Orta Doğu’daki en büyük Ermeni Gregoryen kilisesi olan bu yapının sadece kentteki vatandaşlar açısından değil dünya kültürel mirası açısından da ne denli önemli bir yapı olduğunun bilindiğini dikkati çeken Ersoy, Surp Giragos Ermeni ve Mar Petyun Keldani kiliselerinin restorasyonunun yaklaşık 32 milyon liraya mal olduğunu aktardı.
Ersoy, bu restorasyonların kültürel mirasın korunması adına çok anlamlı bir çalışma olduğuna inandığını dile getirerek, bu vesileyle Kültür ve Turizm Bakanlığı Vakıflar Genel Müdürlüğümüz kontrolünde yürütülen bu çalışmalara sağladıkları desteklerden ötürü Çevre, Şehircilik ve İklim Değişikliği Bakanlığına ve özellikle Bakan Murat Kurum’a teşekkür etti.

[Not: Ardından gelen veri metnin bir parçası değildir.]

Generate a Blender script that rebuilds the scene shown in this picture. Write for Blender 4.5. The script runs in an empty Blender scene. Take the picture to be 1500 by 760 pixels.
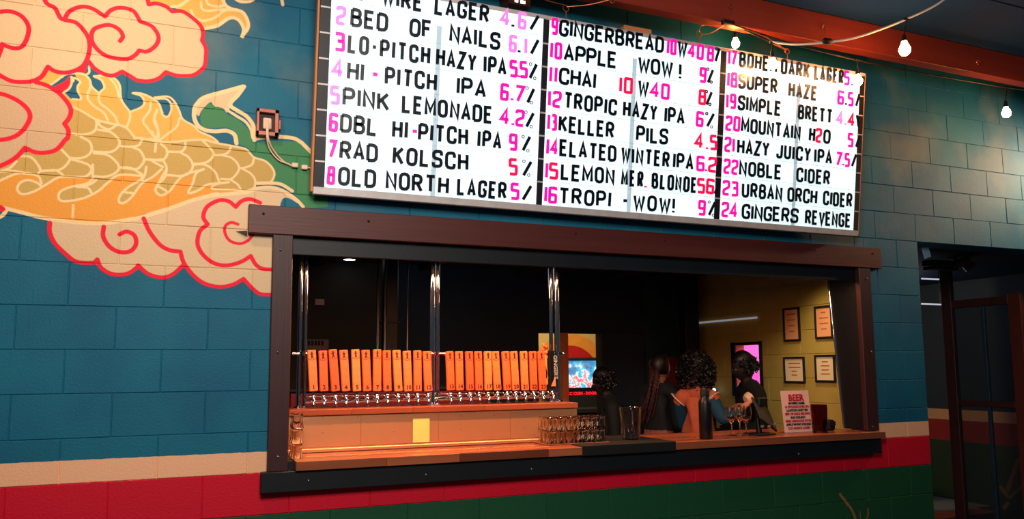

Sadece bu yapıların restore edilmesinin yetmediğini belirten Ersoy, “Önemli olan bu yapıların yaşamasını sağlamamız ve kültür zenginliğine, Diyarbakır’ın kültür çeşitliliğine bu yapıları konsept bir şekilde katmamız gerekiyor.” dedi.
“Kültür Yolu Festivallerine İstanbul, Ankara’dan Sonra Diyarbakır’ı da Katmak istiyoruz”
Ersoy, mayıs sonu itibarıyla “Kültür Yolu Festivallerinin Anadolu’nun çeşitli yerlerinde başlayacağını hatırlatarak, şunları kaydetti:
“İstanbul’da Beyoğlu Kültür Yolu festivaliyle başlamıştık. 28 Mayıs’ta Başkent Kültür Yolu, yani Ankara’yı da dahil ederek festival zincirini genişletiyoruz. Geçen haftaki ziyaretimde yerel yönetimlerimizle, Valimizle ve STK’lerimizle yaptığımız toplantıda Diyarbakır’ı da sonbahardaki zincirin halkasına ekleme kararı aldık. 1-16 Ekim itibarıyla Kültür Yolu Festivallerine İstanbul, Ankara’dan sonra Diyarbakır’ı da katmak istiyoruz. Özellikle Ermeni cemaatimizden de rica ediyorum, bu festivalde onlar da güzel bir etkinlikle yer alsınlar. Biz de ihtiyaç duydukları desteği vereceğiz hem finansman hem organizasyon açısından. Önemli olan Diyarbakır’ın bu kültürel zenginliğini, çeşitliliğini hem Diyarbakır’a hem Türkiye’ye yansıtmamız. O yüzden de güzel bir başlangıcı tekrar burada kilisemizle yapmış oluruz diye düşünüyorum.”